:: PROBLEM STATEMENT ::
Lines that hold the word "This" should be located and copied.

— START DATA SHOWN —

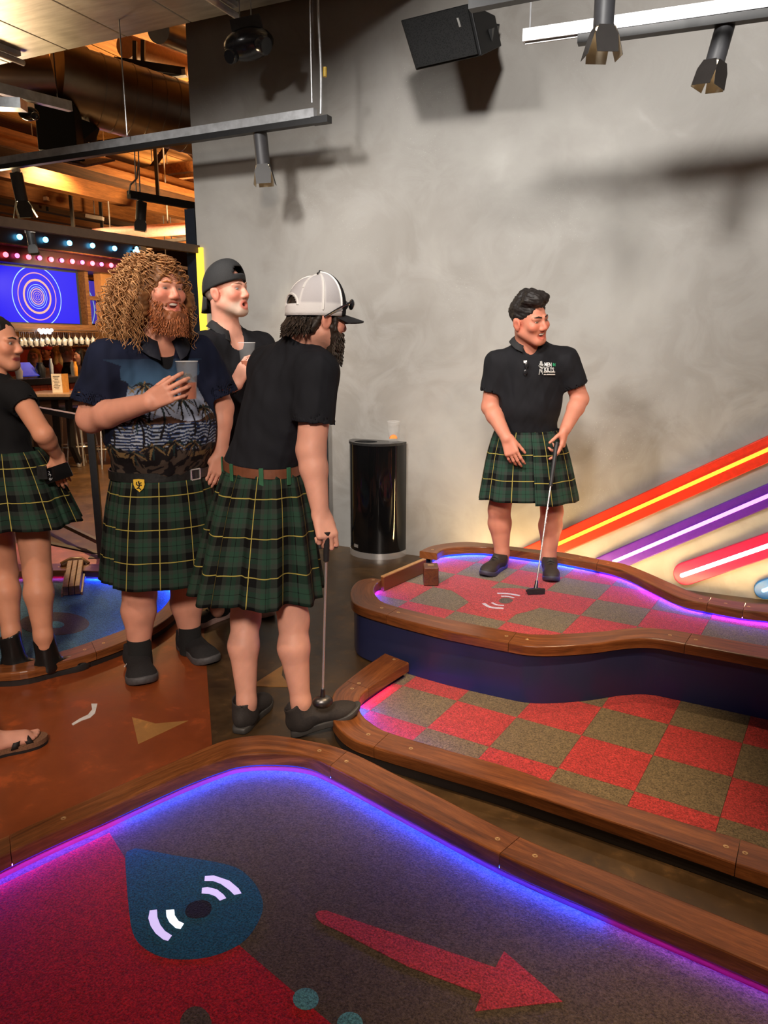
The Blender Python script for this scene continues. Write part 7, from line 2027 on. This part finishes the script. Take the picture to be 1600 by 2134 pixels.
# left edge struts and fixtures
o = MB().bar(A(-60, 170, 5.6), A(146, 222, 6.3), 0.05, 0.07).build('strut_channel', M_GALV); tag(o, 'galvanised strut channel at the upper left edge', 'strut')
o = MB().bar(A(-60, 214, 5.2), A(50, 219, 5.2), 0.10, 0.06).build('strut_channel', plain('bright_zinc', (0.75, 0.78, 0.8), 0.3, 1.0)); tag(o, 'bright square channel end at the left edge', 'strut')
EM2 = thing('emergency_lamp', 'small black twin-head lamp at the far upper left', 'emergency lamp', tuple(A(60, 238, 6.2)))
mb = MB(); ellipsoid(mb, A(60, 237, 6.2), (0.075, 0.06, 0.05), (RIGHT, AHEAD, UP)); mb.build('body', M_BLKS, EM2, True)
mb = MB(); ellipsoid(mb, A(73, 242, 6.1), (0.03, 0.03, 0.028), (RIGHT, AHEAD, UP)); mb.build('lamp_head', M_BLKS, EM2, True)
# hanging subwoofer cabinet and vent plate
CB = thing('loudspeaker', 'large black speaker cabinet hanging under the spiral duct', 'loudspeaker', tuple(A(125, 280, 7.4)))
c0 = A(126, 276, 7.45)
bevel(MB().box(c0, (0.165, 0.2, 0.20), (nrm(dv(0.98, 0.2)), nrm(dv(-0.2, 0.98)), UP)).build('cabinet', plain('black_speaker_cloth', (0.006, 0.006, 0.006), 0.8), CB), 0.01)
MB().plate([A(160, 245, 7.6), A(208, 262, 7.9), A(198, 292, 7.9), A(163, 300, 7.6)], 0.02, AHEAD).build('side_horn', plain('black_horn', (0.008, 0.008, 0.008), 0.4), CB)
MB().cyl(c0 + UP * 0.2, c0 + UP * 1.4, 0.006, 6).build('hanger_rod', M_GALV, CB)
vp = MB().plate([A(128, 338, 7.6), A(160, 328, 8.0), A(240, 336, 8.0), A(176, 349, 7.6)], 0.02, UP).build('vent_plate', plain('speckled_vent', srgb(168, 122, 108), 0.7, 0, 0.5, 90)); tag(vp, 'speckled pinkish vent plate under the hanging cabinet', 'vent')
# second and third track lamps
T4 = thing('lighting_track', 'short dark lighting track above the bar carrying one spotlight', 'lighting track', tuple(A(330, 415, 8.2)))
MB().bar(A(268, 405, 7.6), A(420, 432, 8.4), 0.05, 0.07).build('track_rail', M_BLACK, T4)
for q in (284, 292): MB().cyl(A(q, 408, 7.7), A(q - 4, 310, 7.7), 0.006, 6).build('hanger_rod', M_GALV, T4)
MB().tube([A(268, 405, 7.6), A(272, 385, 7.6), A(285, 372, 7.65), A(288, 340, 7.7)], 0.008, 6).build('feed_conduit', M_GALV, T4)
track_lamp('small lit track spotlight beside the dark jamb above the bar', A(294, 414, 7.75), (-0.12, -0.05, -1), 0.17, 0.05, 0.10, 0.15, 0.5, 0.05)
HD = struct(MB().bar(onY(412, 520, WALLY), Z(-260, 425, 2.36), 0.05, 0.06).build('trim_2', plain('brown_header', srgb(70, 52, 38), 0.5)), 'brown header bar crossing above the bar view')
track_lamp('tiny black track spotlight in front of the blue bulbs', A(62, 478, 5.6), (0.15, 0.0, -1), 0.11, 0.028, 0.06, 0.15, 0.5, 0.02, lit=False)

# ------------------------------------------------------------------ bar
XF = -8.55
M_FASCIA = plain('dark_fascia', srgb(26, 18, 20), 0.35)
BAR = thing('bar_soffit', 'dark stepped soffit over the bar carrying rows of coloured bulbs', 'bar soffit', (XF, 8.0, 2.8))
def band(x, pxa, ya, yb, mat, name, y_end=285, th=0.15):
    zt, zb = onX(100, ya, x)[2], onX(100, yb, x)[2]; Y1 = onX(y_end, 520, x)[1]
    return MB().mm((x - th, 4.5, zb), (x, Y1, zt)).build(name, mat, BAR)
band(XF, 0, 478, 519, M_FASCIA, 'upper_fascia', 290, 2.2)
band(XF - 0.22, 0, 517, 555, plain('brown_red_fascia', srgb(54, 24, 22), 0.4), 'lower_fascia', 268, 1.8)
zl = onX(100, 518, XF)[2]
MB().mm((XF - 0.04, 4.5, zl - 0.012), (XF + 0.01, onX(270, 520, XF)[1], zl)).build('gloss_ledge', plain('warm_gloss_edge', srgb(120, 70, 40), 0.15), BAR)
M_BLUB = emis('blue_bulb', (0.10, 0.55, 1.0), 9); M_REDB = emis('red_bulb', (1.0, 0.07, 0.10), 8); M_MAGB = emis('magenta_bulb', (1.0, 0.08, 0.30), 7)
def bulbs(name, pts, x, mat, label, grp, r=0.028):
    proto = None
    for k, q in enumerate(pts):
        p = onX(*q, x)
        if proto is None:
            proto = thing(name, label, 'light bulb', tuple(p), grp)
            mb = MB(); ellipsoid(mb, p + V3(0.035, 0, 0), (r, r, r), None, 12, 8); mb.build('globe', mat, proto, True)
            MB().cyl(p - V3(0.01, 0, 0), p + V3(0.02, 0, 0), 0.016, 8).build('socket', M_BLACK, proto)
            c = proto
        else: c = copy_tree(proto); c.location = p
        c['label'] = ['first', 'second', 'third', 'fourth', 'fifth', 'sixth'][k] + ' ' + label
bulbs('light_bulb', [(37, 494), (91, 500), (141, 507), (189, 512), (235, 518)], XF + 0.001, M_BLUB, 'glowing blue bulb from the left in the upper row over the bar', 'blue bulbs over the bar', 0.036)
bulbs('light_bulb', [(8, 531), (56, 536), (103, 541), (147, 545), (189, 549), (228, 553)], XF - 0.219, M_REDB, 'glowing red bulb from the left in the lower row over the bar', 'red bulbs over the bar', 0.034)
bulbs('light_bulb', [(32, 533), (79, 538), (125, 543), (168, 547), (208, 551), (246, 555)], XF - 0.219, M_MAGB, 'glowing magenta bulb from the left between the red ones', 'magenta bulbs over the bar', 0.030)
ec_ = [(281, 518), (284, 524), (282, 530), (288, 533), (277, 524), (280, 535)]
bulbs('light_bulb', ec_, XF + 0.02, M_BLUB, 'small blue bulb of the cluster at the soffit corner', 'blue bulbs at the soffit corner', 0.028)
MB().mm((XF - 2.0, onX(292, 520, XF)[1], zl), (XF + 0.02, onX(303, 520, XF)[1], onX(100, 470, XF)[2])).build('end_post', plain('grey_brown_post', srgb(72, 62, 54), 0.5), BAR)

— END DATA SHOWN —
— START DATA SHOWN —

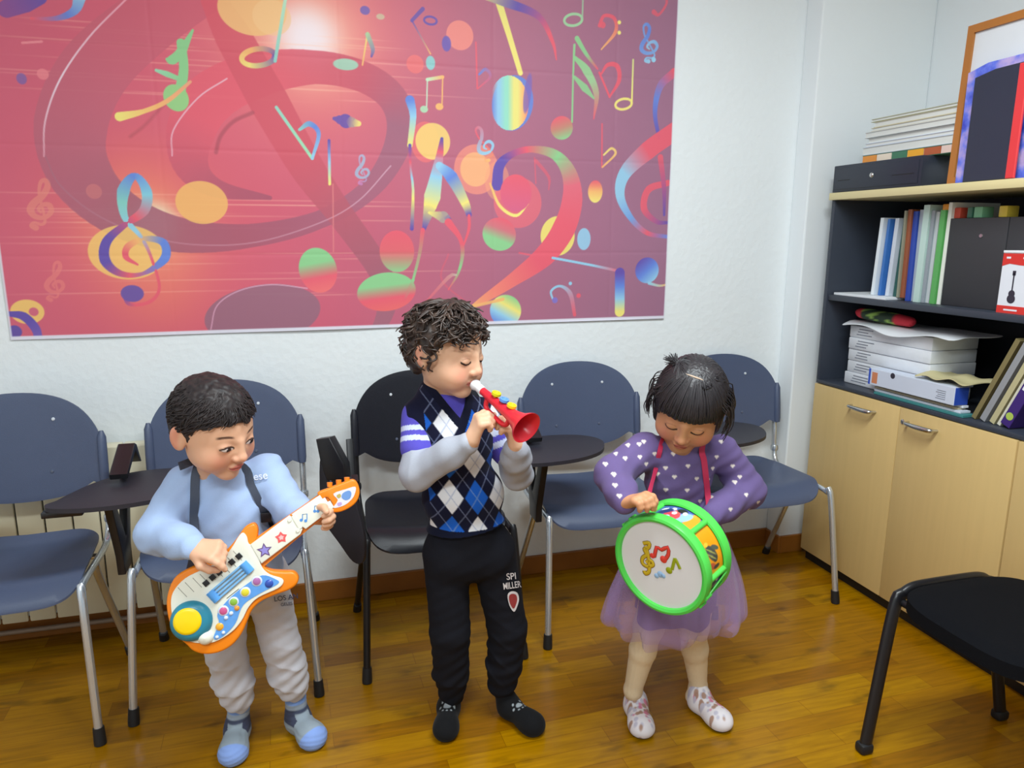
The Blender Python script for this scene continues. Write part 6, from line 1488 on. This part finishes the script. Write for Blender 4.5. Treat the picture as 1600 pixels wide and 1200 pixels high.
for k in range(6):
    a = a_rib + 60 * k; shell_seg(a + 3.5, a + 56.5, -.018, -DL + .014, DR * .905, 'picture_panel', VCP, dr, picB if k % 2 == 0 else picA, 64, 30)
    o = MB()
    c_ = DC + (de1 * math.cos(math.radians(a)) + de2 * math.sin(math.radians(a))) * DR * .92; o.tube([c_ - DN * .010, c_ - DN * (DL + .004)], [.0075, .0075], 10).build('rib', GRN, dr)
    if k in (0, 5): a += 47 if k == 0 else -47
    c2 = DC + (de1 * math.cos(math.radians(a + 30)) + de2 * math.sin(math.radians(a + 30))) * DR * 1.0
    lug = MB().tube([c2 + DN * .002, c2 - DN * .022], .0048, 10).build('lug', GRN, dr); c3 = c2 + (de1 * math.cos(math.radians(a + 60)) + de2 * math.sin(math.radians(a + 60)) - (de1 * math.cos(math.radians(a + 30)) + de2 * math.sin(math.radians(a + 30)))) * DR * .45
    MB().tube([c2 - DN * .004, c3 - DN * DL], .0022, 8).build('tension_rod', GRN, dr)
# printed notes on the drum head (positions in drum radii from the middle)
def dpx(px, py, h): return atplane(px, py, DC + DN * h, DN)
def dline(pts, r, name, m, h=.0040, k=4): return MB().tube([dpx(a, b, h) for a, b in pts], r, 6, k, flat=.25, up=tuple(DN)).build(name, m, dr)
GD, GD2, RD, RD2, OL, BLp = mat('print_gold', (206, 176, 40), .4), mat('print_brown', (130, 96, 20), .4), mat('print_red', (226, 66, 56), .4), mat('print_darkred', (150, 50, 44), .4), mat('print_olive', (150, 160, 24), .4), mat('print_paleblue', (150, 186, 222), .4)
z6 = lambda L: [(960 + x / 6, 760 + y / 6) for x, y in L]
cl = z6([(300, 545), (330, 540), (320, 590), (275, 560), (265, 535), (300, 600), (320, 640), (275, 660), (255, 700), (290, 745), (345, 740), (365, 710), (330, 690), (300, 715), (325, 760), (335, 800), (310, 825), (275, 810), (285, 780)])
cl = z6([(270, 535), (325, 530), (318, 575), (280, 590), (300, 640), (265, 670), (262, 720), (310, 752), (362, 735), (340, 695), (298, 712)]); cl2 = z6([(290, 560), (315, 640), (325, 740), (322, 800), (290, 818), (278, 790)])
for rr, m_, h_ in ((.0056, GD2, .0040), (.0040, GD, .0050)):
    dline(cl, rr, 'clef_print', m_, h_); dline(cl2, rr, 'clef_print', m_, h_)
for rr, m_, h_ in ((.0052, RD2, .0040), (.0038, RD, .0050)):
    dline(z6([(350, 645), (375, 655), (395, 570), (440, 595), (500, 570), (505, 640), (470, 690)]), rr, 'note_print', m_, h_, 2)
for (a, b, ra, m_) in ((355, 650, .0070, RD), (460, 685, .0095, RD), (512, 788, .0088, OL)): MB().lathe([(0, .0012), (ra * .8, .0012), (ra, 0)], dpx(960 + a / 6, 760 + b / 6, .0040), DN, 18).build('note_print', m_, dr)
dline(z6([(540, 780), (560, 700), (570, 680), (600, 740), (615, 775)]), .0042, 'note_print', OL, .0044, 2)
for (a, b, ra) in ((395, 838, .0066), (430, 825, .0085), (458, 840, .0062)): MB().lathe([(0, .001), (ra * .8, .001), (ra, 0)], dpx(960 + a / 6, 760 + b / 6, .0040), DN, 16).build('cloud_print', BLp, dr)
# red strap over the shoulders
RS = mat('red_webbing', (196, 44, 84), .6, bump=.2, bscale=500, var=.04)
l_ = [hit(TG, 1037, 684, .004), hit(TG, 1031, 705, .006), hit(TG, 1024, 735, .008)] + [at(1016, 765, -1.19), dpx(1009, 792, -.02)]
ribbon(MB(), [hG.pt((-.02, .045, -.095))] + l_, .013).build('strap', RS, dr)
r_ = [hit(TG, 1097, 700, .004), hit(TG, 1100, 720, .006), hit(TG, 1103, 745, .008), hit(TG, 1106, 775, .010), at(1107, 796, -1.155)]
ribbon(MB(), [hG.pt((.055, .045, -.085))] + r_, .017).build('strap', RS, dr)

— END DATA SHOWN —

:: EXPECTED ANSWER ::
The Blender Python script for this scene continues. Write part 7, from line 2027 on. This part finishes the script. Take the picture to be 1600 by 2134 pixels.
The Blender Python script for this scene continues. Write part 6, from line 1488 on. This part finishes the script. Write for Blender 4.5. Treat the picture as 1600 pixels wide and 1200 pixels high.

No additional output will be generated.